Crossing into the city’s oldest neighbourhood, Inglewood, you’ll find Moonstone Creation, run by Yvonne Jobin, a Cree First Nations artist and designer, and her niece Kim Brothers. Scents of sage waft sweetly through the shop filled with authentic, Canadian-made Indigenous crafts, jewelry, clothing and books. Both talented artists in their own right, Jobin and Brothers are happy to tell you about the more than 60 native artists they feature and answer questions about Indigenous culture. “We are all about preserving and promoting the native culture,” says Jobin. 

Natural intersections

Cycling leisurely through Calgary offers opportunities to relax in nature, reconnect with one another and recharge for the rest of your urban adventure.

Once a major transportation passage for Indigenous people, the winding Bow River flowing through Calgary has become a magnet for kayakers and surfers, thanks to a water control feature built by the city. Riding along Bow River Pathway in Inglewood, you’ll find one of the most fun and challenging urban whitewater playgrounds in Canada. For an easier turn on the water, The Paddle Station rents rafts and offers guided tours. If you prefer to stay dry, you can safely witness the impressive athletic performances (and frequent spills) of whitewater enthusiasts from a viewing platform just off the Bow River Pathway in Pearce Estate Park.

 

Right in the heart of Calgary, Prince’s Island Park is a stunning natural area that hosts musicians, theatre groups and the city’s famous Calgary Folk Music Festival. Four bridges allow pedestrians and cyclists to access the pathways that weave through 60 hectares of trees, sprawling lawns and gardens at the park.

The River Café offers delicious, locally sourced-meals.

Hungry? Stop by the rustic-chic River Café for a delicious and leisurely lunch, featuring locally-sourced foods. Pre-order a picnic basket and find a quiet area to people-watch while enjoying  casual sandwiches and locally crafted sodas or fancy-up your meal with an order of caviar, blinis (Russian-style pancakes) and chilled pinot gris.

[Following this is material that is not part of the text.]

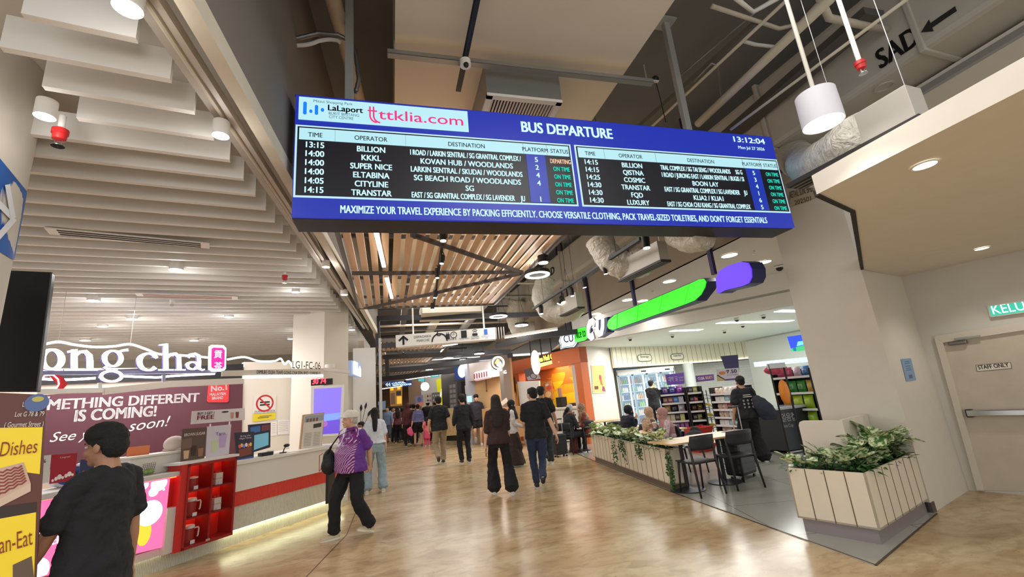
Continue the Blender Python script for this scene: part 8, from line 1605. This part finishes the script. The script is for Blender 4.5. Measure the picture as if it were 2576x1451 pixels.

Step off the bike to enjoy the Douglas Fir Trails and elevated views of the Bow River.

Cycle over to the west side of Calgary on its bike pathway system along the Bow River and you’ll discover the remarkable Douglas Fir Trail, another of Gilani’s favourites. Park your bike and hike up to the spectacular lookout that lays out the entire west side of the city on a seemingly surrealistic canvas. It’s guaranteed to take your breath away and provide a perspective on Calgary you’ve never expected to experience.

 

Carry on a little further west and cross the Bow River to reach the family-friendly Bowmont Park and adjacent Bowness Park. These charming sites offer canoe and kayak rentals, a mini-train ride for children, beautiful boardwalks and even an off-leash area for dogs. At Bowness Park, the Seasons of Bowness Park restaurant offers delicious casual meals, perfect for winding down after a big day of cycling.

Trade your automobile for a bike for a day in Calgary, and like Gilani, you’ll see the city through new eyes. 

“Everything is just so well connected,” Gilani praises, “it’s really a big part of the city’s vision.” 

Thanks to that vision, exploring Calgary by bike allows you to seamlessly connect to the vibrancy of the urban core and, in the next minute, be surrounded by nature, all by pedal power.

Stay and Cycle

Calgary has many places to rent bikes. If you stay at Hotel Arts downtown, complimentary bikes are available to guests.